Le jugement est réputé contradictoire lorsque la décision est susceptible d'appel, ou lorsque la citation a été délivrée à la personne du défendeur (art. 44). La signification faite à une personne morale est à personne lorsque l'acte est délivré à son représentant légal, à un fondé de pouvoirs de ce dernier ou à toute autre personne habilitée à cet effet (art. 14). En outre, le visa qui était exigé, à peine d'amende, pour les significations faites à des personnes publiques, n'est plus obligatoire, l'article 1039 C. Proc. Civ. qui le prescrivait ayant été abrogé par l'article 204 du décret (1).

( 1 ) Le décret du 28 août 1972 n'a pas abrogé la disposition de l'art. 69 du Code de Procédure Civile aux termes de laquelle les assignations signifiées à une personne publique doivent être visées par la personne qui reçoit la copie. En résulte-t-il que ces assignations demeurent soumises à l'obligation du visa, les autres significations en étant seules dispensées,? La question n'a qu'un intérêt très limité pour les Conservateurs qui ne peuvent que très exceptionnellement être assignés en qualité de préposés de l'administration (V. Bull. A.M.C., art. 800). Le cas échéant, ils pourraient sans inconvénient viser l'original de l'assignation, s'ils en étaient requis.

Comme le jugement contradictoire, le jugement réputé contradictoire peut être frappé d'appel (art. 51 et 85). Il est justifié de l'absence d'appel de la manière indiquée au § I. Lorsque la justification résulte d'un certificat d'un greffier, celui-ci doit être le greffier de la Cour d'appel.

De même que le délai pour former opposition, celui pour interjeter appel est d'un mois (art. 78 et 102) et ce délai court du jour de la signification du jugement.

Les jugements par défaut et les jugements réputés contradictoires sont non avenus s'ils n'ont pas été notifiés dans les six mois de leur date (art. 52).
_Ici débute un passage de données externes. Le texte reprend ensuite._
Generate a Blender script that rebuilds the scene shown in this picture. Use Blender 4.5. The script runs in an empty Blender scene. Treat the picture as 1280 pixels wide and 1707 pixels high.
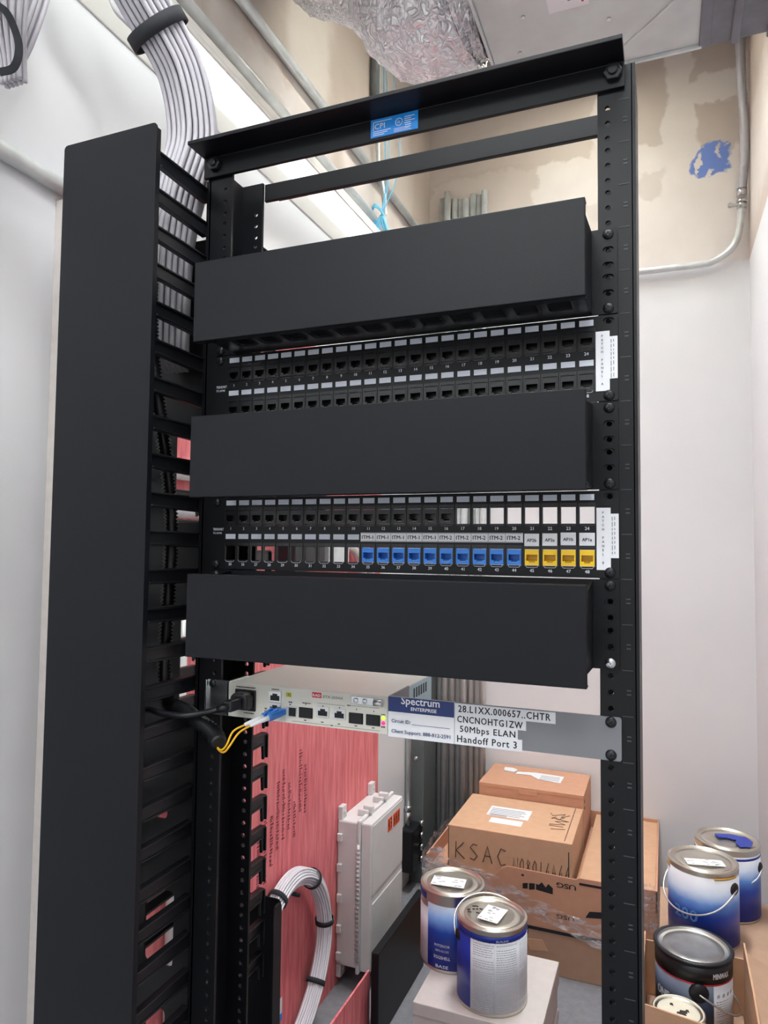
import bpy, math, random
from mathutils import Vector, Matrix
R = random.Random(7)
SC = bpy.context.scene
COL = SC.collection
pi = math.pi
# ---------------------------------------------------------------- camera, world, lights, exposure
# working units: millimetres. x right along the rack, y away from the camera, z up; z = 0 is the top screw hole, floor at FZ
FZ = -1640.0
def W(x, y, z): return Vector((x * .001, y * .001, (z - FZ) * .001))
cd = bpy.data.cameras.new('camera'); cam = bpy.data.objects.new('camera', cd); COL.objects.link(cam)
ax = ((0.9286134570261984, 0.370886607783068, 0.01096228064873188),
      (-0.009036085490069285, 0.052139796176631066, -0.9985989138856879),
      (-0.37093853478557476, 0.9272133335008875, 0.05176907947127233))
rx, dn, fw = (Vector(a) for a in ax)
m = Matrix((rx, -dn, -fw)).transposed().to_4x4()
m.translation = W(515.337, -732.398, -321.199)
cam.matrix_world = m
cd.sensor_fit = 'AUTO'; cd.sensor_width = 36; cd.lens = 1168.368 / 1707 * 36
cd.clip_start = .02; cd.clip_end = 50
SC.camera = cam
SC.view_settings.view_transform = 'Standard'; SC.view_settings.look = 'None'
SC.view_settings.exposure = 1.15; SC.view_settings.gamma = 1.0
try: SC.view_settings.use_curve_mapping = False
except Exception: pass
SC.cycles.use_denoising = True
SC.cycles.max_bounces = 8
wd = bpy.data.worlds.new('world'); SC.world = wd; wd.use_nodes = True
wd.node_tree.nodes['Background'].inputs[0].default_value = (0.97, 0.98, 1.0, 1)
wd.node_tree.nodes['Background'].inputs[1].default_value = 0.5
STRIP = 1.3        # emission of the wall strip fixture
FILL_NEAR = 11.0          # emission of the added fill light nearest the rack

# ---------------------------------------------------------------- materials
def s2l(c):
    return tuple(((v / 255) / 12.92 if v / 255 <= .04045 else ((v / 255 + .055) / 1.055) ** 2.4) for v in c) + (1,)
class NT:
    def __init__(s, name):
        s.m = bpy.data.materials.new(name); s.m.use_nodes = True; s.t = s.m.node_tree
        s.b = s.t.nodes['Principled BSDF']; s.out = s.t.nodes['Material Output']
    def n(s, typ, **k):
        nd = s.t.nodes.new(typ)
        for a, v in k.items():
            if a.startswith('i_'): s.put(nd, a[2:], v)
            else: setattr(nd, a, v)
        return nd
    def put(s, nd, key, v):
        sock = nd.inputs[int(key)] if key.isdigit() else nd.inputs[key.replace('_', ' ')]
        if isinstance(v, bpy.types.NodeSocket): s.t.links.new(v, sock)
        else: sock.default_value = v
    def math(s, op, a, b=0.0, clamp=False):
        nd = s.n('ShaderNodeMath', operation=op, use_clamp=clamp); s.put(nd, '0', a); s.put(nd, '1', b); return nd.outputs[0]
    def mix(s, f, a, b):
        nd = s.n('ShaderNodeMix', data_type='RGBA')
        for k, v in ((0, f), (6, a), (7, b)):
            if isinstance(v, bpy.types.NodeSocket): s.t.links.new(v, nd.inputs[k])
            else: nd.inputs[k].default_value = v
        return nd.outputs[2]
    def coord(s): return s.n('ShaderNodeTexCoord').outputs['Object']
    def noise(s, scale, detail=3, vec=None, stretch=None, rough=.5):
        v = vec if vec is not None else s.coord()
        if stretch:
            mp = s.n('ShaderNodeMapping'); s.t.links.new(v, mp.inputs[0]); mp.inputs['Scale'].default_value = stretch; v = mp.outputs[0]
        nd = s.n('ShaderNodeTexNoise'); nd.inputs['Scale'].default_value = scale; nd.inputs['Detail'].default_value = detail
        nd.inputs['Roughness'].default_value = rough
        s.t.links.new(v, nd.inputs['Vector']); return nd.outputs[0]
    def ramp(s, v, lo, hi):
        nd = s.n('ShaderNodeMapRange', interpolation_type='SMOOTHSTEP'); s.put(nd, '0', v)
        nd.inputs[1].default_value = lo; nd.inputs[2].default_value = hi; return nd.outputs[0]
    def bump(s, h, strength=.2, dist=.001):
        nd = s.n('ShaderNodeBump'); nd.inputs['Strength'].default_value = strength; nd.inputs['Distance'].default_value = dist
        s.t.links.new(h, nd.inputs['Height']); s.t.links.new(nd.outputs[0], s.b.inputs['Normal'])
    def base(s, c):
        s.put(s.b, 'Base Color', c)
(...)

Dès lors que le pourvoi n'est pas suspensif, en matière civile (art. 71), l'arrêté ordonnant une radiation est exécutoire sur le seul dépôt de son expédition.

Bien entendu le certificat de non-opposition doit être postérieur d'un mois du jour de la signification du jugement en dernier ressort, et celui de non-appel d'un mois du jour de la signification du jugement en premier ressort,

Annoter : C.M.L., 2° éd., n° 1367, 1373 et 1376 ; Jacq. et Vét., V° Jug. de radiation, n° 31 38, 43, 46, 51 52.